## STATED EXERCISE
Set down each line of the material that follows, exactly, with no pictures.
##############################
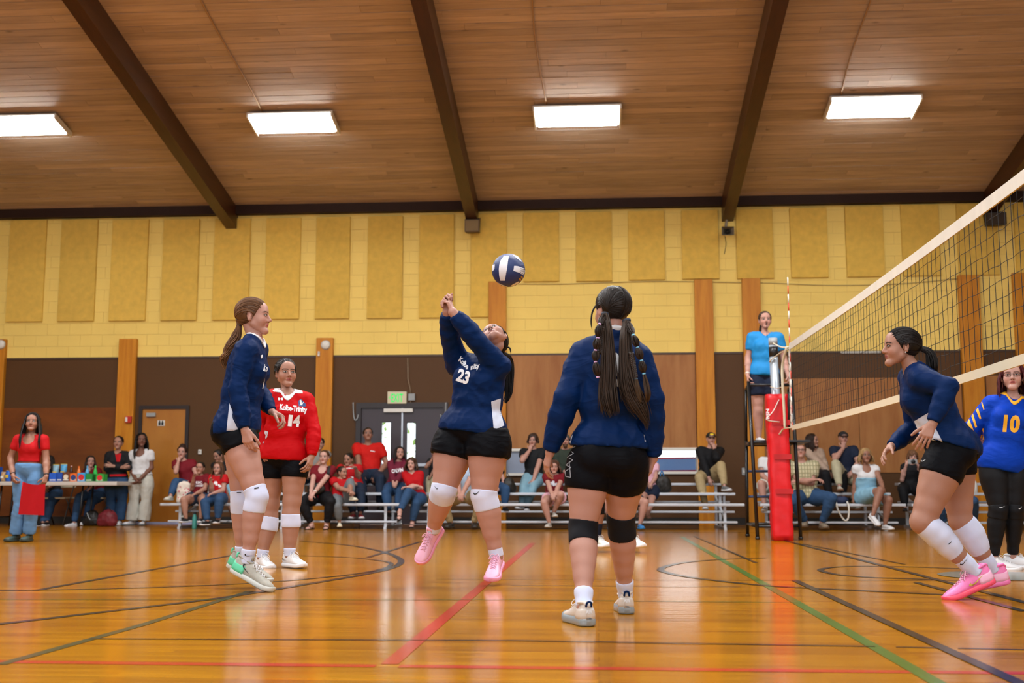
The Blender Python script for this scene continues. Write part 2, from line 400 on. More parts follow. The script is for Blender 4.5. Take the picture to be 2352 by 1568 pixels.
# fir posts against the wall
for i, (a, b, t) in enumerate(((-26, 14, 780), (275, 315, 779), (728, 766, 777), (1123, 1163, 648), (1598, 1640, 643), (1708, 1750, 641), (2208, 2256, 633), (2334, 2382, 628))):
    x0, x1, z1 = wx(a, 850), wx(b, 850), wz((a + b) / 2, t)
    lab = ('short fir wall post at the picture\'s left edge', 'short orange fir wall post beside the single door', 'short orange fir wall post carrying a round white fixture beside the double doors',
           'tall orange fir wall post directly below the airborne ball', 'tall orange fir wall post behind the person in the black hoodie', 'tall orange fir wall post behind the referee',
           'tall orange fir wall post seen through the net', 'tall orange fir wall post at the picture\'s right edge behind the net')[i]
    p = thing('wall_post', lab, 'post', ((x0 + x1) / 2, WY, 0), 'fir posts on the far wall')
    MB().bbox((x0, WY - .09, 0), (x1, WY, z1), .006).build('timber', M_POST, p)
# acoustic panels, each hung on the wall
ORD = 'first second third fourth fifth sixth seventh eighth ninth tenth'.split()
for i, (x0, x1, z0, z1) in enumerate(PAN):
    lab = (f'tall mustard acoustic panel, {ORD[i]} from the left end of the wall' if i < 10 else f'short mustard acoustic panel, {ORD[i - 10]} to the right of the airborne ball')
    p = thing('acoustic_panel', lab, 'wall panel', ((x0 + x1) / 2, WY, z0), 'acoustic panels')
    MB().bbox((x0, WY - .045, z0), (x1, WY - .002, z1), .006).build('panel_board', M_PANEL, p)

# ---- roof: cedar boards, ledger, glulam beams
ceiling = thing('ceiling', None, None, (0, WY, 5.5)); ceiling['kind'] = 'structure'
ca, sa = math.cos(SLOPE), math.sin(SLOPE)
def cpt(x, d, off): return (x, 19.6 - d * ca - off * sa, 5.57 + d * sa + off * ca)     # d: distance up the slope from the wall, off: outwards
PWD = .15; rows = int(7.4 / PWD); R2 = random.Random(3); planks = []
for r in range(-1, rows):
    x = -13 - R2.random() * 3
    while x < 10:
        ln = R2.uniform(2.0, 4.8); planks.append((r, x, x + ln)); x += ln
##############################
## FINAL ANSWER
The Blender Python script for this scene continues. Write part 2, from line 400 on. More parts follow. The script is for Blender 4.5. Take the picture to be 2352 by 1568 pixels.
# fir posts against the wall
for i, (a, b, t) in enumerate(((-26, 14, 780), (275, 315, 779), (728, 766, 777), (1123, 1163, 648), (1598, 1640, 643), (1708, 1750, 641), (2208, 2256, 633), (2334, 2382, 628))):
    x0, x1, z1 = wx(a, 850), wx(b, 850), wz((a + b) / 2, t)
    lab = ('short fir wall post at the picture\'s left edge', 'short orange fir wall post beside the single door', 'short orange fir wall post carrying a round white fixture beside the double doors',
           'tall orange fir wall post directly below the airborne ball', 'tall orange fir wall post behind the person in the black hoodie', 'tall orange fir wall post behind the referee',
           'tall orange fir wall post seen through the net', 'tall orange fir wall post at the picture\'s right edge behind the net')[i]
    p = thing('wall_post', lab, 'post', ((x0 + x1) / 2, WY, 0), 'fir posts on the far wall')
    MB().bbox((x0, WY - .09, 0), (x1, WY, z1), .006).build('timber', M_POST, p)
# acoustic panels, each hung on the wall
ORD = 'first second third fourth fifth sixth seventh eighth ninth tenth'.split()
for i, (x0, x1, z0, z1) in enumerate(PAN):
    lab = (f'tall mustard acoustic panel, {ORD[i]} from the left end of the wall' if i < 10 else f'short mustard acoustic panel, {ORD[i - 10]} to the right of the airborne ball')
    p = thing('acoustic_panel', lab, 'wall panel', ((x0 + x1) / 2, WY, z0), 'acoustic panels')
    MB().bbox((x0, WY - .045, z0), (x1, WY - .002, z1), .006).build('panel_board', M_PANEL, p)

# ---- roof: cedar boards, ledger, glulam beams
ceiling = thing('ceiling', None, None, (0, WY, 5.5)); ceiling['kind'] = 'structure'
ca, sa = math.cos(SLOPE), math.sin(SLOPE)
def cpt(x, d, off): return (x, 19.6 - d * ca - off * sa, 5.57 + d * sa + off * ca)     # d: distance up the slope from the wall, off: outwards
PWD = .15; rows = int(7.4 / PWD); R2 = random.Random(3); planks = []
for r in range(-1, rows):
    x = -13 - R2.random() * 3
    while x < 10:
        ln = R2.uniform(2.0, 4.8); planks.append((r, x, x + ln)); x += ln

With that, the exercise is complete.